貧困にめげずにボクシングに夢をかける女性マギー・フィッツジェラルド(ヒラリー・スワンク)が、老トレーナーでジムを経営する頑固な男フランキー・ダン(クリント・イーストウッド)のコーチを受け、世界タイトルを狙える位置まで登り詰めるのだが・・・
という物語で、前半はマギーのサクセス・ストーリーが軽快なテンポで描かれます。
全くの初心者で基本も全くできない彼女が、コーチングを受けて次第に上達する様は、ヒラリー・スワンクの鍛えられた肉体の魅力もあり、とても気持ちよく展開します。
かつて、ダンが自分で使用していた道具をマギーに譲るシーンからダンの不器用な人柄がにじみ出ていい味が出てとてもいいですね。
マギーが勝ち上がっていってお金を稼ぐようになっても彼女は質素な生活をつづけるところもいいし、頑固なダンが次第に心を開いていく様子も微笑ましく描かれる。
でも、マギーが頑張って貯めたファイトマネーで、実家の母親に家を買ってやるシーンあたりから少しずつ悲劇的なムードが漂いだします。
イーストウッド監督は、こうした短いシーンの積み重ねを丹念にそして丁寧に描いていて、
さらに拳闘シーンでは、映画的振り付けを見事なカメラワークで描くことで迫力を生み出しています。
この拳闘シーンのおかげで、湿っぽくなりそうなお話が陽性になったと思います、前半までは・・・
後半になるとまるで作品の様相が変わってきます。
詳しくは書けませんが、人間が生きていくということの尊厳の問題にまで切り込んできます。
このラストには賛否が分かれることになりました。
20年以上もミサに通って懺悔を続けていたダンが救われなかったのは教会に対する否定とも受け取れます。

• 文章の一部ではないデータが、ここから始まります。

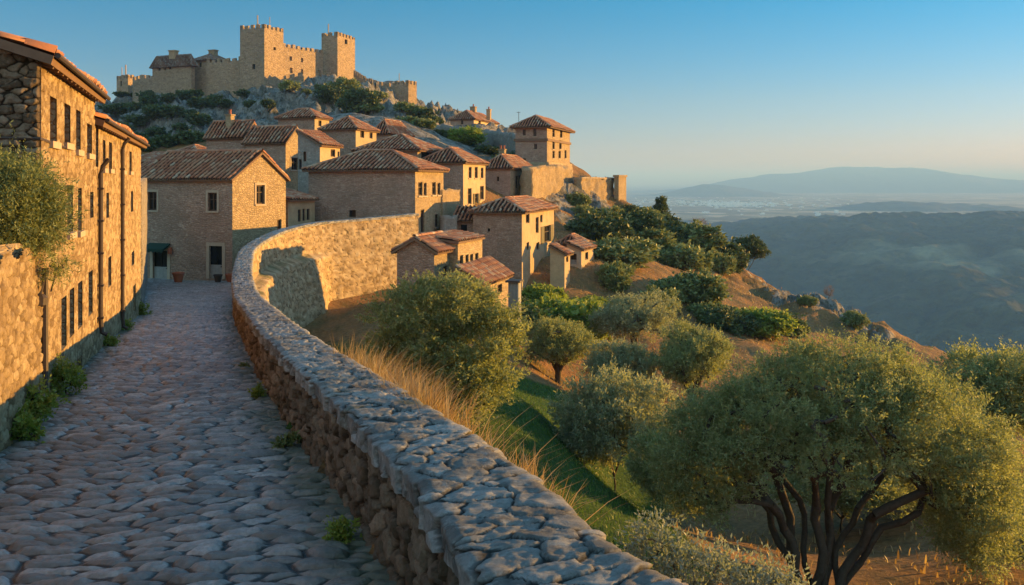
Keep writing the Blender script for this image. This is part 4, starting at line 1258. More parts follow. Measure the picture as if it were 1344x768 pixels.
h17 = make_house('stone_house', 'tall square house with a pyramid-like tile roof standing free above the bright green bushes', 685, 62, 15, 621, 727, 277.5, 392, 'hip', 261,
    [(640, 300, 643, 304)], [(690, 281, 695, 293), (691, 318, 694.5, 328), (703, 285, 707, 306), (709, 282, 712, 292), (714, 296, 722, 318, 'shutter'), (704, 318, 708, 328)], ('brick', 'render'), seed=23, ov=.32)
make_house('annex_house', 'low shaded annex with a tile lean-to roof against the left of the tall square house', 627, 63.2, 15, 596, 634, 288, 345, 'front', None,
    [(604, 295, 613, 306, 'dark')], (), ('brick', 'brick'), seed=24, rise=.8)
h18 = make_house('gable_house', 'small gabled house with a brown shaded front just above the big round bush', 570, 46, 17, 521, 601, 329, 410, 'y', None,
    (), [(582, 349, 588, 372)], ('brick', 'gold_fine'), seed=25, rise=.62, ov=.3)
make_house('flat_house', 'low sunlit house with four tall windows and a flat parapet behind the small gable', 601, 48, 17, 560, 633, 318, 415, 'right', None,
    (), [(603.5, 335, 608, 360), (611, 334, 615, 359), (617, 333.5, 621, 358), (623.5, 332, 628, 356)], ('gold_fine', 'gold_fine'), seed=26, rise=.25, ov=.12)
make_house('lean_to_house', 'low house with a bright red lean-to roof behind the big round bush', 629, 44, 17, 600, 668, 372, 430, 'right', None,
    (), [(653, 373, 659, 385), (651, 403, 656, 413)], ('gold', 'gold_fine'), seed=27, rise=.75, ov=.25)
sh = House('garden_shed', 'narrow grey plank shed against the red lean-to roof house', 'shed', 680.5, 45.5, 17, 667, 684, 371, 425, ('palewood', 'palewood'))
sh.walls(shed='front', rise=.12)
mb = MB(); mb.box((-sh.hx - .12, -sh.hy - .15, sh.H + .0), (sh.hx + .12, sh.hy + .1, sh.H + .1)); mb.build('roof', M['iron'], sh.t)
mb = MB()
for k in range(7):
    u = -sh.hx + .04 + k * (2 * sh.hx - .08) / 6
    mb.box((u - .02, -sh.hy - .03, .1), (u + .02, -sh.hy - .002, sh.H - .05))
mb.build('batten', M['palewood'], sh.t)
make_house('cottage', 'small cottage with a pinkish door and red roof at the edge of the hillside', 763, 67, 20, 744, 779, 327, 392, 'right', None,
    [(749, 333, 757, 347, 'door')], [(768, 331, 772, 341)], ('plaster', 'render'), seed=28, rise=.45)
make_house('cottage', 'low cottage with a sloping red roof in front of the pink-doored cottage', 741, 63.5, 20, 722, 748, 333, 405, 'right', None,
    (), [(743, 337, 746, 344)], ('render', 'render'), seed=29, rise=.55)
make_house('cottage', 'small back cottage whose red roof shows above the two hillside cottages', 757, 72, 20, 734, 768, 319, 345, 'hip', 312,
    (), (), ('render', 'render'), seed=30)
# roofs behind the two-storey house
make_house('stone_house', 'low house behind the two-storey house showing only its bright tile ridge', 262, 72, 15, 214, 300, 205, 250, 'hip', 193,
    (), (), seed=31)
make_house('stone_house', 'low house at far left showing a sagging tile roof beside the lane buildings', 214, 66, 10, 168, 250, 214, 260, 'front', None,
    (), (), seed=32, rise=.9)
make_house('stone_house', 'tiny house whose red roof peeps between the lane building and the square house', 196, 60, 10, 176, 215, 226, 270, 'front', None,
    (), (), seed=33, rise=.6)

# --- tower house and the walls round it
ht = House('tower_house', 'three-storey square tower house with a pyramid roof and dark string course at the village edge', 'tower', 718, 97, 17, 676.5, 748, 163.5, 258, ('brick', 'gold_fine'))
ht.windows('F', [(686, 170, 690, 178), (700, 169, 704, 179), (701, 189, 705, 196), (686, 208, 690, 214)], 'sill')
ht.windows('R', [(725, 170, 728, 180), (735, 171, 738, 181), (725, 184, 728, 196), (734, 184, 737, 196), (725, 198, 728, 208), (733, 198, 736, 208), (741, 197, 743.5, 208)], 'sill')
ht.walls(); ht.roof('hip', rise_of(ht, 156), ov=.55, seed=40)
mb = MB(); zc = ZP(185, 97) - ht.z0
for (lo, hi) in (((-ht.hx - .14, -ht.hy - .14), (ht.hx + .14, -ht.hy - .003)), ((ht.hx + .003, -ht.hy - .003), (ht.hx + .14, ht.hy + .14)), ((-ht.hx - .14, ht.hy + .003), (ht.hx + .003, ht.hy + .14)), ((-ht.hx - .14, -ht.hy - .003), (-ht.hx - .003, ht.hy + .003))):
    mb.box((lo[0], lo[1], zc), (hi[0], hi[1], zc + .28))
mb.build('string_course', M['eave'], ht.t)
mb = MB(); mb.tube([(-ht.hx + .3, -ht.hy + .3, ht.H), (-ht.hx + .3, -ht.hy + .3, ht.H + 1.5)], .03, 6); mb.tube([(-ht.hx + .05, -ht.hy + .3, ht.H + 1.45), (-ht.hx + .5, -ht.hy + .3, ht.H + 1.45)], .025, 6); mb.build('antenna', M['iron'], ht.t)
# battered plinth under the tower
mb = MB()
zp = ZP(213, 97) - ht.z0
e = .9
lo = [(-ht.hx - .1, -ht.hy - e), (ht.hx + e, -ht.hy - e), (ht.hx + e, ht.hy + .1), (-ht.hx - .1, ht.hy + .1)]
hi = [(-ht.hx - .1, -ht.hy - .25), (ht.hx + .25, -ht.hy - .25), (ht.hx + .25, ht.hy + .1), (-ht.hx - .1, ht.hy + .1)]
for k in range(4):
    a, b, c, d = lo[k], lo[(k + 1) % 4], hi[(k + 1) % 4], hi[k]
    mb.face([(*a, -1.0), (*b, -1.0), (*c, zp), (*d, zp)])
mb.face([(*p, zp) for p in hi])
mb.build('plinth', M['gold'], ht.t)

hs = make_house('hilltop_house', 'low house with a hipped roof and rooftop shrubs standing alone on the skyline', 622, 128, 17, 591, 653, 155.5, 185, 'hip', 148.5,
    [(605, 158, 608, 163)], [(628, 157, 631, 167), (644, 160, 647, 165)], ('brick', 'render'), seed=41)
chimney(hs.rf, -.3, .2, hs.H + .4, hs.H + hs.rise + .9, .8, True, 1); chimney(hs.rf, 2.0, .8, hs.H + .2, hs.H + hs.rise + .5, .6, True, 1)

def wpts(lst):
    out = []
    for (px, d, top, base) in lst:
        out.append((W(px, 0, d)[0], d, ZP(top, d), ZP(base, d)))
    return out
wall_run('retaining_wall', 'long shaded grey retaining wall below the skyline house', wpts([(567, 122, 163, 205), (600, 119, 166, 210), (640, 116, 172, 215), (678, 108, 177, 225)]), 1.0, 'grey_rubble', group='village retaining walls', seed=50, rough=.3)
wall_run('retaining_wall', 'tall sunlit retaining wall below the tower house', wpts([(699, 84.5, 221, 275), (716, 89, 219, 270), (735, 93, 217, 262), (752, 97, 222, 255)]), 1.2, 'gold', group='village retaining walls', seed=51, rough=.25)
wall_run('garden_wall', 'small sunlit garden wall between the long house and the house with two rows of windows', wpts([(581, 63.5, 249, 300), (604, 68, 249, 300)]), .6, 'gold', group='village retaining walls', seed=52, rough=.12)
wall_run('garden_wall', 'short shaded wall below the sunlit garden wall', wpts([(581, 61.8, 283, 330), (600, 62.6, 284, 330)]), .5, 'grey_rubble', group='village retaining walls', seed=53, rough=.12)
bw = wall_run('bastion_wall', 'sunlit bastion wall ending the village on the rock spur', wpts([(763, 95, 234, 262), (780, 98.5, 234, 268), (806, 104, 234.5, 275)]), 1.0, 'gold', cap='trim', seed=54, rough=.3)
bt = House('bastion_turret', 'square corner turret at the far end of the bastion wall', 'turret', 812, 102.5, 35, 806, 822, 232.5, 285, ('brick', 'gold'))
mb = MB(); mb.box((-bt.hx, -bt.hy, -2), (bt.hx, bt.hy, bt.H)); mb.box((-bt.hx - .1, -bt.hy - .1, bt.H), (bt.hx + .1, bt.hy + .1, bt.H + .25)); mb.build('masonry', M['gold'], bt.t)

# ------------------------------------------------------------------ the castle
castle = thing('hilltop_castle', 'large golden castle with crenellated towers and curtain walls on the rocky hilltop', 'castle')
def merlons(mb, p0, p1, z0, z1=None, w=.8, gap=.6, th=.5, h=1.0):
    """a crenellated strip: one joined run of low wall and merlons"""
    p0 = Vector(p0); p1 = Vector(p1); z1 = z0 if z1 is None else z1
    D = Vector((p1.x - p0.x, p1.y - p0.y, 0)); L = D.length; D.normalize()
    Nn = Vector((D.y, -D.x, 0))
    n = max(2, int(round(L / (w + gap))))
    t = 0.0; segs = []
    step = L / (n + w / (w + gap) - 1) if n > 1 else L
    wm, wg = step * w / (w + gap), step * gap / (w + gap)
    for k in range(n):
        hk = h * random.choice((.75, .95, 1, 1.05, .9, 1))
        segs.append((t, t + wm, hk)); t += wm
        if k < n - 1:
            segs.append((t, t + wg, .12)); t += wg
    for (a, b, hk) in segs:
        P = []
        for (tt_, zz) in ((a, 0), (b, 0), (b, hk), (a, hk)):
            P.append(Vector((p0.x, p0.y, z0 + (z1 - z0) * tt_ / L + zz)) + D * tt_)
        Q = [p - Nn * th for p in P]
        mb.face(P); mb.face(Q[::-1])
        mb.face([P[3], P[2], Q[2], Q[3]]); mb.face([P[1], Q[1], Q[2], P[2]]); mb.face([P[0], P[3], Q[3], Q[0]])
def weld(o):
    import bmesh
    bm = bmesh.new(); bm.from_mesh(o.data); bmesh.ops.remove_doubles(bm, verts=bm.verts, dist=.002); bm.to_mesh(o.data); bm.free()
    return o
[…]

『カッコーの巣の上で』のラスト、マクマーフィーとチーフの関係を思い出しましたね。
個人的に一番好きなシーンは、
ダンとマギーの二人がドライブ帰りに、自家製レモネードのおいしいドライブインに寄るところ。
ラストは問題提起ともとれますが、
私はよくできた人情劇として本作をとらえたいと思います。
人生の晩年をうまく描いてますね。
背負い込んだものが重すぎた老人の悲哀。